The atmosphere counteracts the compression by producing convergence at the surface, and air to rise. This action causes the pressure at the surface to decrease and cyclonically flow. Eventually, a trough forms in the lee of the mountains. Here is what one looks like on a weather map (circled in blue). 

Lee Trough on a Weather Map

Once it develops, the trough tends to move southward initially; in general, a lee trough will travel with the higher terrain to the right. In the absence of sloping terrain, they will move toward areas where the pressure is falling. To the east of the trough, southerly winds move warm air northward. Since the warm air is less dense than the air it is replacing, the pressure falls to the east of the trough.

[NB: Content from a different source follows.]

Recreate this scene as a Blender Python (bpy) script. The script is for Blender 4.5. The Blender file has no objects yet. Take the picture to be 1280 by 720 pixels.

As a result, the trough moves eastward and eventually northeastward. It is also important to note that lee troughs typically do not develop in association with a front. While downslope flow can play a significant role in the development of a lee trough, other mechanisms such as diabatic heating (heating from the sun's radiation) and the horizontal movement of warmer air, can also be crucial in further developing the trough.

The weather associated with a lee trough depends on the time of year. For example, those that develop in the lee of the Rockies can play a role in producing freezing rain, sleet, and snow during the cold season. During the spring and summer, lee troughs can aid in the development of thunderstorms across the Plains and Midwest. Weather conditions associated with lee troughs can also be dependent upon the temperature profile, moisture availability, and instability where it develops.

Troughs are essential in the development of precipitation. While multiple processes can be instrumental in the formation of them, the description outlined above shows that non-meteorological factors can contribute to the development of a trough. Knowing the geography of an area can help forecasters anticipate how systems may evolve.